* [DATASET ENTRIES]:
[start]
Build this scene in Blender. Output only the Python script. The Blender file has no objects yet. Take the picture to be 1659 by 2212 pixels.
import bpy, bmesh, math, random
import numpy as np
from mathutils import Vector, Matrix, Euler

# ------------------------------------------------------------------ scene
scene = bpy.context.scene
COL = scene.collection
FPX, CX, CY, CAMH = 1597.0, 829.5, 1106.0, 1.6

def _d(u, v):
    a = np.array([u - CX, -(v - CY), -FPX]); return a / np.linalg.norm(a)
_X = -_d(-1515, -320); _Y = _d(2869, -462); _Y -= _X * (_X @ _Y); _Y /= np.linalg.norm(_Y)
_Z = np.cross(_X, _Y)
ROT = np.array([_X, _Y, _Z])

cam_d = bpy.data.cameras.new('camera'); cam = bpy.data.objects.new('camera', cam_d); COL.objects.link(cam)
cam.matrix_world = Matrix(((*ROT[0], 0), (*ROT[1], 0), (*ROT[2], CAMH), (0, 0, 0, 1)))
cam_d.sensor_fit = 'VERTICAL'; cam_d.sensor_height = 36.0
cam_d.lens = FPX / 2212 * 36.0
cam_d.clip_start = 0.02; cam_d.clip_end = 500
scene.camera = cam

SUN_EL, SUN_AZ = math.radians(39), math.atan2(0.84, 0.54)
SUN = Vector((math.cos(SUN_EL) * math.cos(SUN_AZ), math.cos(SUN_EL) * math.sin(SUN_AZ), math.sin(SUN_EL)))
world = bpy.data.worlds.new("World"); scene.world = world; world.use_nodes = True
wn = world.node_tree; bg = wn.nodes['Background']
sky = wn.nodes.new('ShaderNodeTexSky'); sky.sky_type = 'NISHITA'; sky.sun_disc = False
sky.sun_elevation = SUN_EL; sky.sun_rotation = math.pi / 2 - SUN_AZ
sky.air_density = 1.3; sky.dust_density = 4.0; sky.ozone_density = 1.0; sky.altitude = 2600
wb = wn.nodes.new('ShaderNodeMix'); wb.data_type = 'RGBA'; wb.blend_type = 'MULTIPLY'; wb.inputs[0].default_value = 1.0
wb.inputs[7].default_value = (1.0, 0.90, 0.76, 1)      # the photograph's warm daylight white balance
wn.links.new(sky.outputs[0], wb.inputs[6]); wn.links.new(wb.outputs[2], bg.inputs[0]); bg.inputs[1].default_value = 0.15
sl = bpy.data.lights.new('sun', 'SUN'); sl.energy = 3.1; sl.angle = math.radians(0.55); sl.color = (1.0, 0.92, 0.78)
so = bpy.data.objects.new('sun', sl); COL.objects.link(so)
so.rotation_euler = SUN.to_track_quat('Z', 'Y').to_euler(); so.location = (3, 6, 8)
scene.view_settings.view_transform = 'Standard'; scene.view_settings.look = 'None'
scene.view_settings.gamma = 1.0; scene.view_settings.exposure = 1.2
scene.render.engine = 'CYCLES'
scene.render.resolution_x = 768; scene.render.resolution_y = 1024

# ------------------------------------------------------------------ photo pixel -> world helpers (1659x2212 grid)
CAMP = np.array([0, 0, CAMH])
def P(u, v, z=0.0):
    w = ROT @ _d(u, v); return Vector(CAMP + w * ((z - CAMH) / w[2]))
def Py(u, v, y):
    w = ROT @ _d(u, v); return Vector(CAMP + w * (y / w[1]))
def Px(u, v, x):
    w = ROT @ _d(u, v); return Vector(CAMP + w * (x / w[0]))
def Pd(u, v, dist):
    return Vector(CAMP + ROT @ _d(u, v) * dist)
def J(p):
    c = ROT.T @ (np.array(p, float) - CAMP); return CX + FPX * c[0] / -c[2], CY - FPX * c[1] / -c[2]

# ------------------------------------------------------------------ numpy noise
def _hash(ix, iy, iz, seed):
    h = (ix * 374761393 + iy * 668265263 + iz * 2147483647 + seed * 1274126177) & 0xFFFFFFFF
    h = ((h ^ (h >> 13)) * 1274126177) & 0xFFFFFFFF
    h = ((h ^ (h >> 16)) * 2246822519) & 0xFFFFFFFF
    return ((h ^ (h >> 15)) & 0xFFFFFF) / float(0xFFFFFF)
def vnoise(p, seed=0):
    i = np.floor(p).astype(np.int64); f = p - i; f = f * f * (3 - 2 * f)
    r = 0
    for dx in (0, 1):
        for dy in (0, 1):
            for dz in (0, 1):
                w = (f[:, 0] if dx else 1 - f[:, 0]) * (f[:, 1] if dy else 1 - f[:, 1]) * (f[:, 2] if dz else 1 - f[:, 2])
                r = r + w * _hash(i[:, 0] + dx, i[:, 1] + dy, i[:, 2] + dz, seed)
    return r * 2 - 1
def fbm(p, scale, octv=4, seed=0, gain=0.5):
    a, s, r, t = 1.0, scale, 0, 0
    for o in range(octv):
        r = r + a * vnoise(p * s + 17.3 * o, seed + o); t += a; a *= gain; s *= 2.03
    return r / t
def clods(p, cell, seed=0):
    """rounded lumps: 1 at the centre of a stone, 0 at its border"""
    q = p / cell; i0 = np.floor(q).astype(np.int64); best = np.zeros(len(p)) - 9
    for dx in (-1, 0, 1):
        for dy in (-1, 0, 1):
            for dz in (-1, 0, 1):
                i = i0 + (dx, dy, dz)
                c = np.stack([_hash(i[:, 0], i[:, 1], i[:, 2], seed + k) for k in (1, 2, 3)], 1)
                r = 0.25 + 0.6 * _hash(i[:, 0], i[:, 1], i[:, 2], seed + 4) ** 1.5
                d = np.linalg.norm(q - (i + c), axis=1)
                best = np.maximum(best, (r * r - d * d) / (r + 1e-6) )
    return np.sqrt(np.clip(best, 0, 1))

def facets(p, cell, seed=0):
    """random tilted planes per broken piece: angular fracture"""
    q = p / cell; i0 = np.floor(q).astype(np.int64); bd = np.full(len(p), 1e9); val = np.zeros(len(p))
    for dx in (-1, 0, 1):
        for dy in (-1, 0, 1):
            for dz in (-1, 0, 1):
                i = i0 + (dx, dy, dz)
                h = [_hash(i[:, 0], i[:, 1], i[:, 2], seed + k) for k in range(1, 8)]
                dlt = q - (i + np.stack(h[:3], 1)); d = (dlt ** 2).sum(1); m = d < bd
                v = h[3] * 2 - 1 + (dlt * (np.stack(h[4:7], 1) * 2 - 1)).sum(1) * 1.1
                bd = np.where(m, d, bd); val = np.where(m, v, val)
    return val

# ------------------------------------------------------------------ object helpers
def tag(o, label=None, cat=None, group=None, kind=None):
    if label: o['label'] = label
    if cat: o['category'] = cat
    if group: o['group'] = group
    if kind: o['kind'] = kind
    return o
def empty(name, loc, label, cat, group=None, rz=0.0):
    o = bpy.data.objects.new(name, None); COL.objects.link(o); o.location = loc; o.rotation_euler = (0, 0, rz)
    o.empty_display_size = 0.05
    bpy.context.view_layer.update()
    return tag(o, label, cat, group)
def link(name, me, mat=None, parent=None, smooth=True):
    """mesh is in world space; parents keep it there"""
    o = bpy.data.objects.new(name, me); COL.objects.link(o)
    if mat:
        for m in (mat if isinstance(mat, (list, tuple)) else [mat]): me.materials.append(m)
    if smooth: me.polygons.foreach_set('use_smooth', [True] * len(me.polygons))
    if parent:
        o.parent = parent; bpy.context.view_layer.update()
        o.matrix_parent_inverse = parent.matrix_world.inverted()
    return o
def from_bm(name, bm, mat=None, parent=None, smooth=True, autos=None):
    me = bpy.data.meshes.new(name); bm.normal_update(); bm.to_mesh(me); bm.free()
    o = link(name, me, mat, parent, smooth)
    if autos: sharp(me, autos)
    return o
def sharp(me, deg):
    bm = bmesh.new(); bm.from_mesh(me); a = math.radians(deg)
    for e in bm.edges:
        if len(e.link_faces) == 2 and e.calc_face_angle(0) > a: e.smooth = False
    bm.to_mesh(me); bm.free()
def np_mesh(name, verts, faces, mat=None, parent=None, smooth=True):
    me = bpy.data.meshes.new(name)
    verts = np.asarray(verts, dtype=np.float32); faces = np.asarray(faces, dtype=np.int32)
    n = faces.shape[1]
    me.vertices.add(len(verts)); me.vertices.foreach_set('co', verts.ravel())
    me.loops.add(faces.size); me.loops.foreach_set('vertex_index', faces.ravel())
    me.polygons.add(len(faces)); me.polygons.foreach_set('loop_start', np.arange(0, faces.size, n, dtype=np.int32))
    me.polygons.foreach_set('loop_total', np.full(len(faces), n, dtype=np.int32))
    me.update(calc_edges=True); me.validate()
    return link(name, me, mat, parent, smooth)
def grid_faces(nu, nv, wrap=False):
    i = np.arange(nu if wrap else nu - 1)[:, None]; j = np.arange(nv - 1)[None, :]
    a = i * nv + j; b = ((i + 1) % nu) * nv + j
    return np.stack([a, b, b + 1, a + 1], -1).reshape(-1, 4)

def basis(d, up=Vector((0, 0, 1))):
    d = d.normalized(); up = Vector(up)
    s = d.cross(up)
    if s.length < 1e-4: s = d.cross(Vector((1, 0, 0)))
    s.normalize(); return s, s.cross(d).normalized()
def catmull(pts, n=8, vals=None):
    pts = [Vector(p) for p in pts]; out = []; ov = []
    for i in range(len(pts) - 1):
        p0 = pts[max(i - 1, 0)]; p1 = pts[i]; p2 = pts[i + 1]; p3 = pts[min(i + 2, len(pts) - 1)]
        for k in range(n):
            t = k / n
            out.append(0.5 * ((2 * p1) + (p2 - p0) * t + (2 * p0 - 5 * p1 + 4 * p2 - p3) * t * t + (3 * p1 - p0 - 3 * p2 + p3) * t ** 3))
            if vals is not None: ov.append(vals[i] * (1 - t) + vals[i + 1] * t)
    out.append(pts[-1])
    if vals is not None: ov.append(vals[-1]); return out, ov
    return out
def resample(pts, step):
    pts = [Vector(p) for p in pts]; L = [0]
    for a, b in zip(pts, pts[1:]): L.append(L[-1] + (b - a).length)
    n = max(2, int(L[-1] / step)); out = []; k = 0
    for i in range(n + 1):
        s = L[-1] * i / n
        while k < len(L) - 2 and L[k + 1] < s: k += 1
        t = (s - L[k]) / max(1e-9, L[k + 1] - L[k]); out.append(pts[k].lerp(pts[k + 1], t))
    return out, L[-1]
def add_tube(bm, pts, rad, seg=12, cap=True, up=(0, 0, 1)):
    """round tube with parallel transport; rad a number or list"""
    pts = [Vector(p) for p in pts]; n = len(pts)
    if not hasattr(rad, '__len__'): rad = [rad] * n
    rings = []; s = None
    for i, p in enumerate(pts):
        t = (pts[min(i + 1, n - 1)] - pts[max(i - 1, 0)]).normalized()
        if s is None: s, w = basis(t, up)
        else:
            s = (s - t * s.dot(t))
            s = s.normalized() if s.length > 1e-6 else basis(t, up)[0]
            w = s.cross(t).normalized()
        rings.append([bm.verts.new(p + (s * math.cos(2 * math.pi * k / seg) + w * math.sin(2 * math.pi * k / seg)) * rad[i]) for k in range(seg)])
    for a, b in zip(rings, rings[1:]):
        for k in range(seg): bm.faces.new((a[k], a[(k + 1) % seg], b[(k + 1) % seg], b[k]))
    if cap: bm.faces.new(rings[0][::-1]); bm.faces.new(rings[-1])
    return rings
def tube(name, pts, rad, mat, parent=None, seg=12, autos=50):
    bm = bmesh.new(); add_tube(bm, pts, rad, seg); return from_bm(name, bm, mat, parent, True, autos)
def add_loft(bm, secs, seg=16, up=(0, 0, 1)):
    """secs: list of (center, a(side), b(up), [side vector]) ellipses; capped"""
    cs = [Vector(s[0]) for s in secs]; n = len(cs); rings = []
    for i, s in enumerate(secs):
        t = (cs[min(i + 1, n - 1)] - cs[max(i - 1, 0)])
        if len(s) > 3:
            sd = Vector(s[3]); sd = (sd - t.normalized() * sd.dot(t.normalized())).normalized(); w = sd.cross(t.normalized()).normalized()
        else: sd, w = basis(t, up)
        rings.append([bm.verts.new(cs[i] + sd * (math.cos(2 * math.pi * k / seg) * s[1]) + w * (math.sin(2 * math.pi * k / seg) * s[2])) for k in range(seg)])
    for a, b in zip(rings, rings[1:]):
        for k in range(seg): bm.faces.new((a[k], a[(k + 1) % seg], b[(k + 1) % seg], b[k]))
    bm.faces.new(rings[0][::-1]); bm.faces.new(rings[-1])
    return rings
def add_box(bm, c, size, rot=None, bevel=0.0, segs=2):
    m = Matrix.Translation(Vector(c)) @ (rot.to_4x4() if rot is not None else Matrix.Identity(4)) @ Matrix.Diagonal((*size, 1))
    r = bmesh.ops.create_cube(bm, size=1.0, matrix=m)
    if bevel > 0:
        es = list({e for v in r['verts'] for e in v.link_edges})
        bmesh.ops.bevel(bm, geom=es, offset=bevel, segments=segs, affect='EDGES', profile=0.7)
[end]
[start]
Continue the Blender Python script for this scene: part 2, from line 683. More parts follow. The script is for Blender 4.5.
[end]
* [GOAL]: In the data above, count the lines where the word "Python" appears; reply with the number only.

* [WORKED SOLUTION]: 2